Os analistas ouvidos pela BBC News Brasil coincidem ao dizer que a chegada de Trump à Casa Branca mudou a "equação" geopolítica e obrigou Zelensky a fazer um reposicionamento.
Ao imprimir uma postura mais isolacionista e crítica a mecanismos multilaterais, o novo presidente americano reforçou a importância de Lula como uma voz do Sul Global capaz de transitar entre diferentes polos de poder.
Magalhães ressalta que, nesse tabuleiro, Zelensky vê no Brasil uma potência média que pode reforçar sua rede de apoio internacional.
"Trata-se de um momento muito delicado para a Ucrânia, diante da maior ofensiva russa desde o início da guerra. Nesse cenário, não faz sentido para Kiev abrir mão de diálogo com um ator que, mesmo não sendo decisivo militarmente, tem peso político e simbólico."
De acordo com Haroldo Ramanzini, professor de Relações Internacionais da Universidade de Brasília (UnB), o interesse de Zelensky em se reunir com Lula se explica pelo peso que o Brasil tem no cenário internacional e pela posição de autonomia defendida pelo presidente brasileiro.
"O Brasil tem uma política externa universalista e de participação ativa nas principais instâncias de governança global. Ao mesmo tempo, Lula é uma das principais lideranças do Sul Global. No caso da guerra na Ucrânia, o Brasil, junto com a China, apresentou no ano passado uma proposta de seis pontos para a desescalada do conflito.
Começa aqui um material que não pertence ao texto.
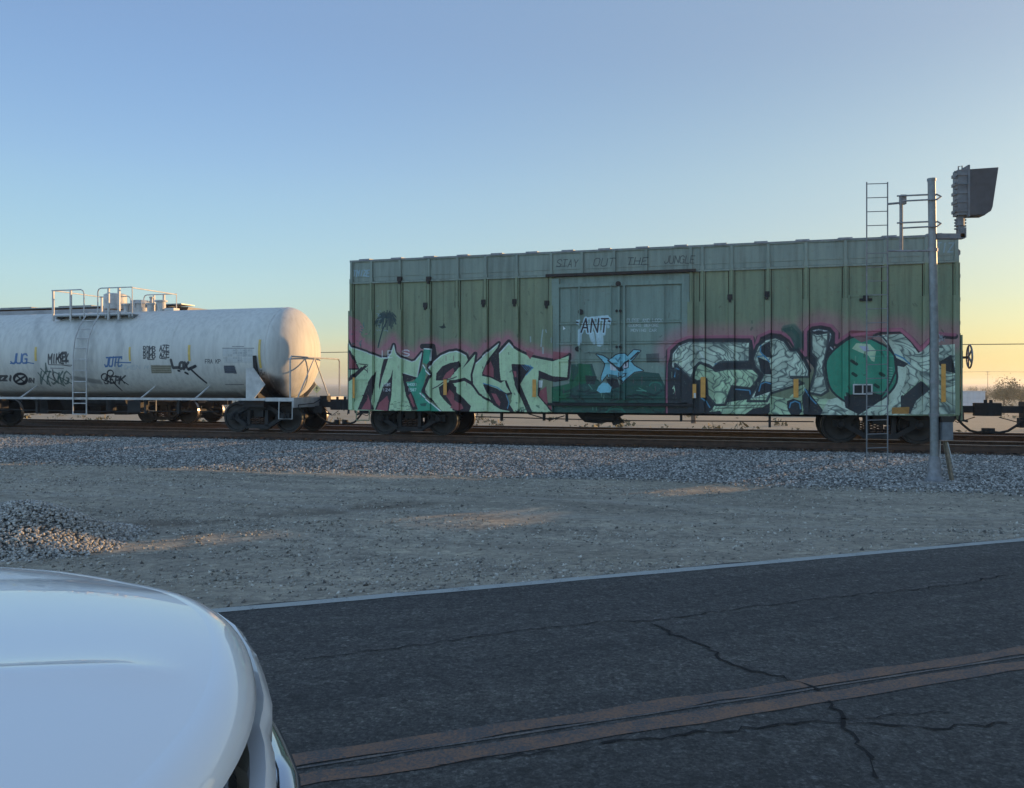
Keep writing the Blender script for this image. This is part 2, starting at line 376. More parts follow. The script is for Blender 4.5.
H1 = L(zB,[(215,290),(320,190),(415,112),(402,150),(330,240),(300,320),(270,390),(340,405),(430,450),(470,430),(480,470),(520,530),(480,545),(430,520),(300,460),(290,470),(330,560),(370,610),(250,540),(195,460),(190,380)])
cv.stroke(H1+[H1[0]], 17, DARK); cv.poly(H1, PALE); cv.stroke(L(zB,[(220,285),(320,195),(410,120)]), 5, WHT, .8)
H2 = L(zB,[(500,105),(540,150),(600,190),(690,232),(780,250),(880,268),(1015,220),(1000,405),(880,395),(760,350),(750,420),(745,560),(860,690),(890,722),(540,722),(510,640),(530,540),(520,530),(480,430),(430,430),(420,350),(412,200)])
cv.stroke(L(zB,[(860,700),(750,570),(750,350),(880,395),(1000,405),(1015,215),(880,265),(780,250),(690,230),(600,190),(540,150),(500,100),(412,195),(420,350),(430,430)]), 19, DARK); cv.poly(H2, PALE)
cv.stroke(L(zB,[(420,200),(500,112),(540,155)]), 6, WHT, .8)
for p in ([(400,185),(415,200),(422,350),(432,435),(370,412),(285,372),(310,300),(350,230)], [(522,290),(640,295),(712,320),(640,390),(590,475),(560,460),(530,360)],
          [(290,462),(400,500),(470,550),(497,620),(482,672),(430,678),(370,640),(330,560)], [(755,345),(880,395),(1005,405),(1010,425),(900,445),(755,410)]): cv.poly(L(zB,p), DARK)
for p in ([(345,265),(370,330),(370,405),(285,375),(310,310)], [(545,350),(572,355),(572,400),(558,405)], [(350,540),(390,545),(430,620),(422,652),(390,620)], [(765,520),(820,480),(830,600),(870,650),(880,690),(800,610),(755,560)]): cv.poly(L(zB,p), RED)
cv.stroke(L(zB,[(575,460),(625,580),(690,722)]), 19, DARK)
cv.stroke(L(zB,[(500,650),(545,720)]), 14, DARK)
cv.stroke(L(zB,[(290,455),(400,490),(475,545),(503,625),(490,670)]), 4, BLU); cv.stroke(L(zB,[(430,520),(480,545),(520,535)]), 4, DARK); cv.stroke(L(zB,[(470,435),(480,475),(515,530)]), 4, DARK)
for k in range(5): cv.stroke(L(zB,[(610+k*18,300),(650+k*14,345-k*4)]), 3, BLU, .8)
cv.stroke(L(zB,[(640,298),(705,320),(645,385)]), 4, BLU)
cv.poly(L(zB,[(755,430),(790,430),(785,492),(755,492)]), WHT, .8)
cv.poly(L(zC,[(30,440),(165,455),(80,505),(30,510)]), RED, .9)
cv.poly(L(zB,[(645,165),(715,195),(682,250),(655,215)]), RED, .9)
for k in range(26):                                            # overspray dabs at the foot of the letters
    x, y = r_.uniform(560, 850), r_.uniform(620, 715); cv.stroke(L(zB,[(x,y),(x+r_.uniform(5,40),y+r_.uniform(-14,14))]), 5, (.16,.32,.26), .5)
text(cv, 'MUP', *zB(565,685), *zB(635,712), 2.5, BLK)
for k in range(20):
    x, y = r_.uniform(420, 590), r_.uniform(610, 690); cv.stroke(L(zA,[(x,y),(x+r_.uniform(8,30),y)]), 3, (.25,.36,.28), .5)
text(cv, 'LE', *zA(352,178), *zA(450,236), 4, WHT, .75); text(cv, 'S', *zA(525,172), *zA(600,222), 4.5, WHT, .8)
for (a, b, c_, d_, t_) in ((360,455,430,478,'LIGHT'),(360,500,430,522,'124'),(570,455,650,475,'84000'),(578,500,650,522,'1587')): text(cv, t_, *zA(a,b), *zA(c_,d_), 3.2, WHT, .7)
# door: dark green masses, the blue wolf head, tag and stencil
cv.poly(L(zD,[(20,400),(150,380),(180,380),(180,208),(360,205),(400,330),(440,370),(600,385),(640,350),(720,285),(800,270),(930,285),(985,400),(990,668),(20,668)]), DGRN, .96)
cv.poly(L(zD,[(20,410),(165,370),(185,230),(250,200),(340,210),(372,330),(310,370),(250,380),(175,420),(165,515),(20,520)]), (.07,.40,.27), .95)
cv.poly(L(zD,[(180,210),(250,205),(240,280),(190,360)]), (.12,.30,.27), .8)
cv.poly(L(zD,[(300,300),(400,310),(380,380),(310,375)]), BLK, .8)
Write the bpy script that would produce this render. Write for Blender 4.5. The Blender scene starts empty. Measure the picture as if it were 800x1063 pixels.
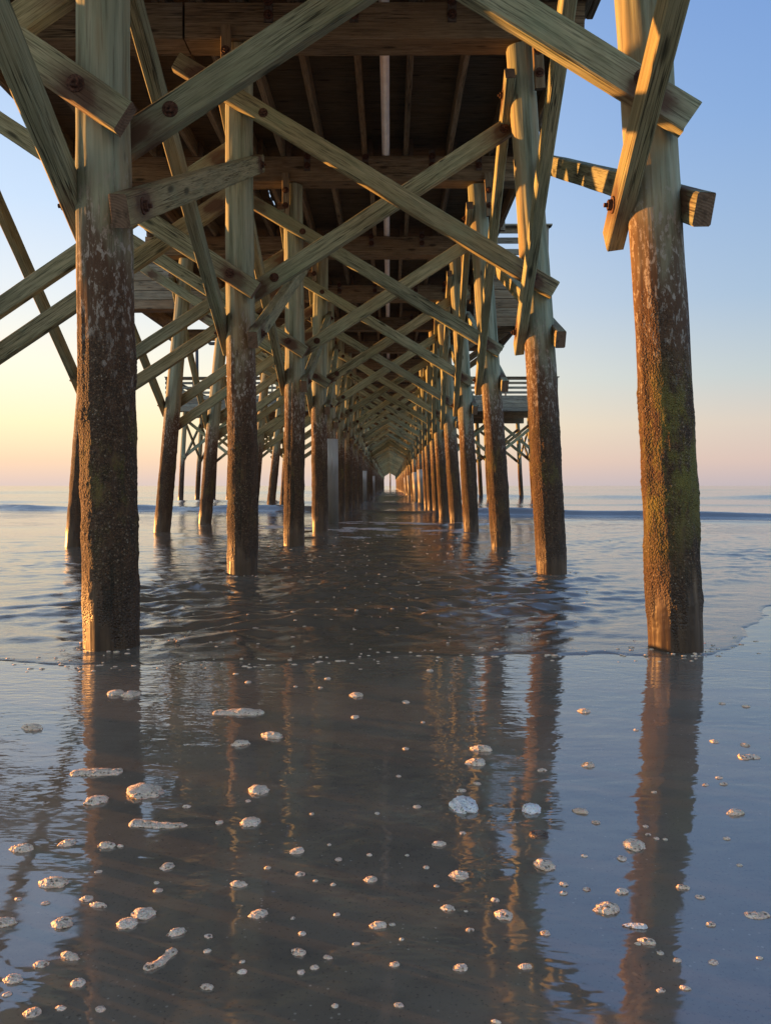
import bpy, bmesh, math, random
import numpy as np
from mathutils import Vector, Matrix, noise

R = math.radians
scene = bpy.context.scene
COL = scene.collection

# ------------------------------------------------------------------ helpers
def link(name, mesh, parent=None, mats=()):
    o = bpy.data.objects.new(name, mesh)
    COL.objects.link(o)
    if parent is not None:
        o.parent = parent
    if mesh is not None:
        for m in mats:
            if len(mesh.materials) < len(mats):
                mesh.materials.append(m)
    return o

def thing(name, label, cat, loc=(0, 0, 0), group=None):
    o = bpy.data.objects.new(name, None)
    COL.objects.link(o)
    o.location = loc
    o.empty_display_size = 0.3
    o['label'] = label; o['category'] = cat
    if group: o['group'] = group
    return o

def tag(o, label, cat, group=None):
    o['label'] = label; o['category'] = cat
    if group: o['group'] = group
    return o

def mesh_from_bm(bm, name, smooth=False):
    me = bpy.data.meshes.new(name)
    bm.to_mesh(me); bm.free()
    if smooth:
        me.shade_smooth()
    return me

def mesh_np(name, verts, faces, smooth=True):
    me = bpy.data.meshes.new(name)
    nv, nf = len(verts), len(faces)
    k = faces.shape[1]
    me.vertices.add(nv); me.vertices.foreach_set('co', verts.astype(np.float32).ravel())
    me.loops.add(nf * k); me.loops.foreach_set('vertex_index', faces.astype(np.int32).ravel())
    me.polygons.add(nf)
    me.polygons.foreach_set('loop_start', np.arange(0, nf * k, k, dtype=np.int32))
    me.polygons.foreach_set('loop_total', np.full(nf, k, dtype=np.int32))
    me.update(calc_edges=True)
    me.polygons.foreach_set('use_smooth', np.full(nf, smooth, dtype=bool))
    return me

def grid_faces(nr, nc, wrap=False):
    r = np.arange(nr - 1)[:, None]; c = np.arange(nc if wrap else nc - 1)[None, :]
    c2 = (c + 1) % nc
    a = r * nc + c; b = r * nc + c2; d = (r + 1) * nc + c; e = (r + 1) * nc + c2
    return np.stack([a, b, e, d], -1).reshape(-1, 4)

# ------------------------------------------------------------------ node helpers
class N:
    def __init__(self, name):
        self.m = bpy.data.materials.new(name); self.m.use_nodes = True
        self.t = self.m.node_tree
        self.t.nodes.clear()
        self.out = self.t.nodes.new('ShaderNodeOutputMaterial')
        self.b = self.t.nodes.new('ShaderNodeBsdfPrincipled')
        self.t.links.new(self.b.outputs[0], self.out.inputs[0])
    def put(self, sock, v):
        if hasattr(v, 'is_output') or isinstance(v, bpy.types.NodeSocket):
            self.t.links.new(v, sock)
        elif v is not None:
            sock.default_value = v
    def node(self, typ, ins=None, **props):
        n = self.t.nodes.new(typ)
        for k, v in props.items(): setattr(n, k, v)
        for k, v in (ins or {}).items(): self.put(n.inputs[k], v)
        return n
    def bsdf(self, **kw):
        for k, v in kw.items():
            self.put(self.b.inputs[k.replace('_', ' ')], v)
    def coord(self): return self.node('ShaderNodeTexCoord').outputs['Object']
    def pos(self): return self.node('ShaderNodeNewGeometry').outputs['Position']
    def mapping(self, v, scale=(1, 1, 1), loc=(0, 0, 0)):
        return self.node('ShaderNodeMapping', {'Vector': v, 'Scale': scale, 'Location': loc}).outputs[0]
    def noise(self, v, scale=5, detail=4, rough=.55, dist=0.0):
        return self.node('ShaderNodeTexNoise', {'Vector': v, 'Scale': scale, 'Detail': detail, 'Roughness': rough, 'Distortion': dist}).outputs['Fac']
    def voronoi(self, v, scale=5, feature='F1', out='Distance', rnd=1.0):
        return self.node('ShaderNodeTexVoronoi', {'Vector': v, 'Scale': scale, 'Randomness': rnd}, feature=feature).outputs[out]
    def math(self, op, a, b=0.0, c=0.0, clamp=False):
        n = self.node('ShaderNodeMath', operation=op, use_clamp=clamp)
        self.put(n.inputs[0], a); self.put(n.inputs[1], b)
        if op in ('MULTIPLY_ADD', 'SMOOTH_MIN', 'COMPARE', 'WRAP'): self.put(n.inputs[2], c)
        return n.outputs[0]
    def step(self, v, lo, hi, a=0.0, b=1.0):
        return self.node('ShaderNodeMapRange', {'Value': v, 'From Min': lo, 'From Max': hi, 'To Min': a, 'To Max': b}, interpolation_type='SMOOTHSTEP').outputs[0]
    def mix(self, f, a, b, blend='MIX'):
        n = self.node('ShaderNodeMix', data_type='RGBA', blend_type=blend)
        self.put(n.inputs[0], f)
        self.put(n.inputs[6], a if not isinstance(a, tuple) else (*a, 1)); self.put(n.inputs[7], b if not isinstance(b, tuple) else (*b, 1))
        return n.outputs[2]
    def ramp(self, f, stops):
        n = self.node('ShaderNodeValToRGB', {'Fac': f})
        e = n.color_ramp.elements
        while len(e) < len(stops): e.new(0.5)
        for el, (p, c) in zip(e, stops):
            el.position = p; el.color = (*c, 1)
        return n.outputs['Color']
    def bump(self, h, strength=.3, dist=.01, normal=None):
        return self.node('ShaderNodeBump', {'Height': h, 'Strength': strength, 'Distance': dist, 'Normal': normal}).outputs[0]
    def sep(self, v):
        return self.node('ShaderNodeSeparateXYZ', {0: v}).outputs
    def rand(self): return self.node('ShaderNodeObjectInfo').outputs['Random']
    def attr(self, name, typ='GEOMETRY'):
        return self.node('ShaderNodeAttribute', attribute_name=name, attribute_type=typ).outputs['Fac']
    def offset(self, v, amount=37.0):
        r = self.rand()
        c = self.node('ShaderNodeCombineXYZ', {0: self.math('MULTIPLY', r, amount), 1: self.math('MULTIPLY', r, amount * 1.7), 2: self.math('MULTIPLY', r, amount * .6)}).outputs[0]
        return self.node('ShaderNodeVectorMath', {0: v, 1: c}, operation='ADD').outputs[0]

# ------------------------------------------------------------------ materials
def timber_material(name, dark, mid, light, stain=True, moss=.35, bump=.85):
    n = N(name)
    co = n.coord(); p = n.offset(co)
    grain = n.noise(n.mapping(p, (1.3, 30, 30)), 1.0, 8, .66, .5)
    fine = n.noise(n.mapping(p, (5, 160, 160)), 1.0, 3, .6)
    blot = n.noise(n.mapping(p, (1.2, 3.0, 3.0)), 1.0, 5, .6, .4)
    c = n.ramp(grain, [(.28, dark), (.47, mid), (.72, light)])
    c = n.mix(n.step(fine, .48, .66, 0, .7), c, tuple(x * .35 for x in dark))
    warm = n.noise(n.mapping(p, (.7, 2, 2)), 1.0, 3, .5)
    c = n.mix(n.step(warm, .45, .75, 0, .55), c, (mid[0] * 1.0, mid[1] * .84, mid[2] * .70))
    c = n.mix(n.step(blot, .5, .75, 0, .6), c, tuple(x * .5 for x in mid))
    # knots
    kv = n.voronoi(n.mapping(p, (1.5, 5.0, 5.0)), 1.0)
    c = n.mix(n.step(kv, .16, .05, 0, .85), c, tuple(x * .3 for x in dark))
    # long drying cracks
    cr = n.noise(n.mapping(p, (.8, 34, 34), (3, 9, 1)), 1.0, 2, .5)
    crack = n.step(n.math('ABSOLUTE', n.math('SUBTRACT', cr, .5)), .022, .006)
    crack = n.math('MULTIPLY', crack, n.step(n.noise(n.mapping(p, (.9, 4, 4)), 1.0, 2), .5, .6))
    c = n.mix(n.math('MULTIPLY', crack, .85), c, tuple(x * .2 for x in dark))
    # per-timber tone
    r = n.rand()
    c = n.mix(1.0, c, n.ramp(r, [(0, (.66, .66, .62)), (.3, (.86, .88, .8)), (.55, (.92, .80, .64)), (.75, (.96, .97, .88)), (1, (1.1, 1.08, .96))]), 'MULTIPLY')
    if stain:
        hl = n.attr('half_len', 'OBJECT')
        s = n.sep(co)
        dx = n.math('SUBTRACT', n.math('ABSOLUTE', s[0]), n.math('SUBTRACT', hl, .25))
        d2 = n.math('ADD', n.math('POWER', n.math('MULTIPLY', dx, 1.0), 2.0), n.math('POWER', n.math('MULTIPLY', n.math('ADD', s[2], .02), 1.6), 2.0))
        d = n.math('ADD', n.math('SQRT', d2), n.math('MULTIPLY', n.math('SUBTRACT', n.noise(n.mapping(p, (5, 9, 9)), 1, 4), .5), .28))
        c = n.mix(n.step(d, .17, .08, 0, .9), c, (.055, .024, .014))
        c = n.mix(n.step(d, .3, .14, 0, .45), c, (.12, .07, .045))
    g = n.noise(n.mapping(p, (1.5, 4, 4), (7, 2, 4)), 1.0, 4, .6)
    c = n.mix(n.step(g, .5, .75, 0, moss), c, (mid[0] * .72, mid[1] * .95, mid[2] * .82))
    n.bsdf(Base_Color=c, Roughness=n.step(grain, .2, .8, .9, .7))
    n.b.inputs['Specular IOR Level'].default_value = .25
    h = n.math('ADD', n.math('MULTIPLY', grain, .6), n.math('SUBTRACT', n.math('MULTIPLY', fine, -.35), n.math('MULTIPLY', crack, 1.2)))
    n.bsdf(Normal=n.bump(h, bump, .006))
    return n.m

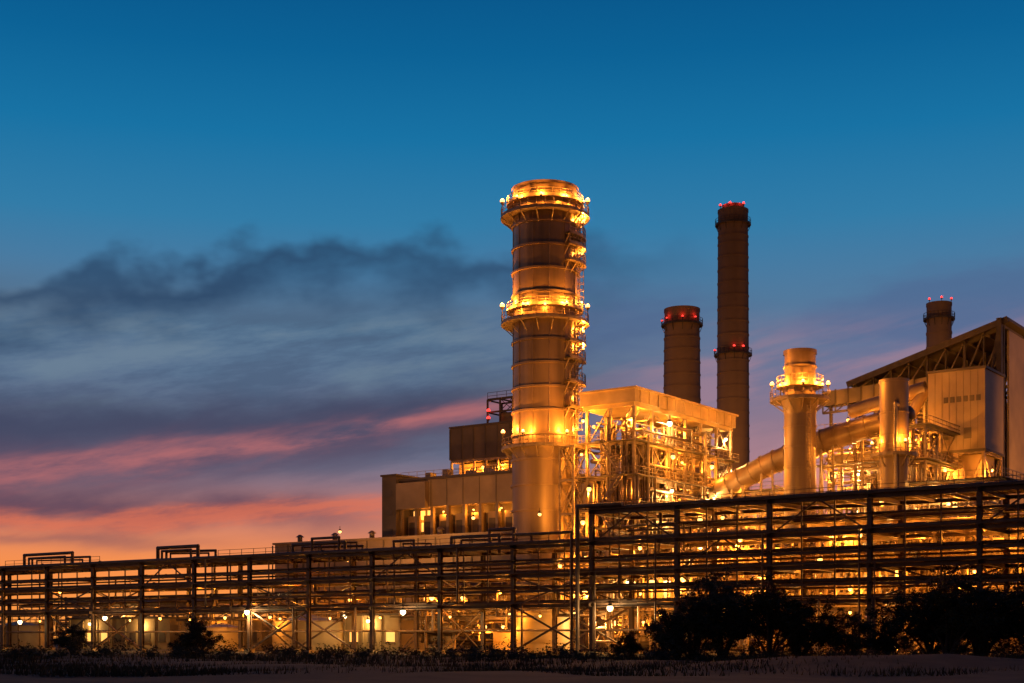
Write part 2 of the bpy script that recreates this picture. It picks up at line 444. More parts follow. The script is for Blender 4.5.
for px in (387,392,430,447,470,488):
    u=u_at(px,hv+4); b.box(u-.5,u+.5,hv+3.5,hv+5,zt+.35,zt+1.4+rng.random()*.6,STEEL)
b.rail([(ua,hv+.2,zt+.36),(ub,hv+.2,zt+.36)],STEEL,t=.05)
b.build()
lamp((u_at(412,hv),hv+1.4,zm-1.2),300,'s',name='wall_lamp')
lamp((u_at(408,hv),hv+1.0,12.5),300,'s',name='wall_lamp')
for px in (440,470,498): lamp((u_at(px,hv),hv+.9,zm-.8),110,'s',name='wall_lamp',big=.7)
v2=186.0
b=MB('air_intake_house',[])
ua,ub=u_at(450,v2),u_at(522,v2); z0=z_at(ua,v2,461); z1=z_at(ua,v2,429)
b.box(ua,ub,v2,v2+9,z0,z1,BEIGE2)
b.box(ua-.15,ub+.15,v2-.15,v2+9.15,z1+.003,z1+.3,GREY)
for i in range(7):
    u=ua+(ub-ua)*i/6; b.box(u-.1,u+.1,v2-.08,v2-.003,z0+.1,z1-.1,GREY)
zb=zt
frame(b,uspace(ua+.2,ub-.2,6),[v2+.2,v2+8],[z0-.2],STEEL,.3,brace=.7,rng=rg,rails=False)
b.box(ua,ub,v2+2.5,v2+2.8,zb,z0-.4,YEL)
clutter(b,ua,ub,v2-.5,v2+2,zb,z0-.6,14,rg,[PIPE,STEEL],.2)
b.box(ua,ub,v2-1.4,v2-.2,z0-2.9,z0-2.8,GRATE); b.rail([(ua,v2-1.4,z0-2.8),(ub,v2-1.4,z0-2.8)],STEEL)
u3=u_at(484,v2)
frame(b,uspace(u3,ub,3),[v2+1,v2+5],[z1+2.2,z1+4.2],DARK,.25,brace=.7,rng=rg)
b.box(u3+2,ub,v2+1.5,v2+4.5,z1+.4,z1+2,BEIGE2)
b.rail([(u3,v2+1,z1+4.3),(ub,v2+1,z1+4.3)],DARK)
b.build()
for px in (458,478,498):
    u=u_at(px,v2-.8); lamp((u,v2+.5,z0-1.3),480,'s',name='wall_lamp')
lamp((u_at(487,v2),v2+.4,z1+2.4),0,'r',big=1.4); lamp((u_at(487,v2),v2+.4,z1+1.2),40,'r',big=1.4)
b=MB('warehouse_shed',[])
v3=163.5
ua,ub=u_at(275,v3),u_at(512,v3); z1=z_at(ua,v3,545)
b.box(ua,ub,v3,v3+7,0,z1,BEIGE)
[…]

Isso ajuda a entender por que Zelensky deseja uma nova reunião", afirma.
Para o Brasil, segundo o professor, um encontro desse tipo representaria um reconhecimento internacional.
"Se o Brasil não tivesse peso diplomático e político, a demanda por reunião e apoio não ocorreria. Parte da razão é a posição autônoma de Lula, que mantém diálogo inclusive com o presidente Putin", diz Ramanzini.
Na avaliação de Magalhães, a reunião também pode reposicionar o Brasil no debate sobre paz e segurança. "Mesmo que sua capacidade de influenciar o desfecho final seja limitada, o Brasil tem tradição diplomática reconhecida. Essa credibilidade, construída ao longo de décadas, confere peso adicional à sua presença nas discussões multilaterais."

Por que aproximação com Lula é especialmente importante para Zelensky agora
Na avaliação do cientista político Guilherme Casarões, professor da FGV (Fundação Getulio Vargas), a pressão sobre Zelensky ajuda a explicar a busca por Lula.
"É um momento muito difícil da guerra, que já se arrasta por mais de três anos e pode deixar uma abertura para ganhos territoriais efetivos da Rússia. É justamente esse cenário que ele quer evitar."
"Em contexto em que Trump se mostra ambíguo em relação ao conflito e mantém bom relacionamento com Vladimir Putin, falar com o Brasil é uma estratégia que faz sentido. O governo brasileiro tem entrada junto à China e à Rússia, sobretudo via Brics, além de exercer uma liderança relevante no Sul Global. Por isso, a Ucrânia segue reconhecendo o Brasil como um interlocutor importante e vê nessa reunião uma chance de mostrar que não está isolada."
Casarões também avalia que as críticas a Lula por adotar um tom mais duro contra Israel do que contra a Rússia precisam ser contextualizadas:
"Embora essa crítica seja válida, é importante compreender que se tratam de relações de natureza estratégica muito diferentes. O Brasil é muito mais próximo da Rússia do que de Israel, e a Rússia é mais importante para a política externa brasileira."
Já o conflito israelense-palestino, segundo o cientista político, "tem um peso histórico na projeção internacional do Brasil e na sua relação com o Sul Global, enquanto a questão ucraniana é mais recente. Isso ajuda a explicar diferenças de postura, ainda que se possa acusar o Brasil de certa hipocrisia".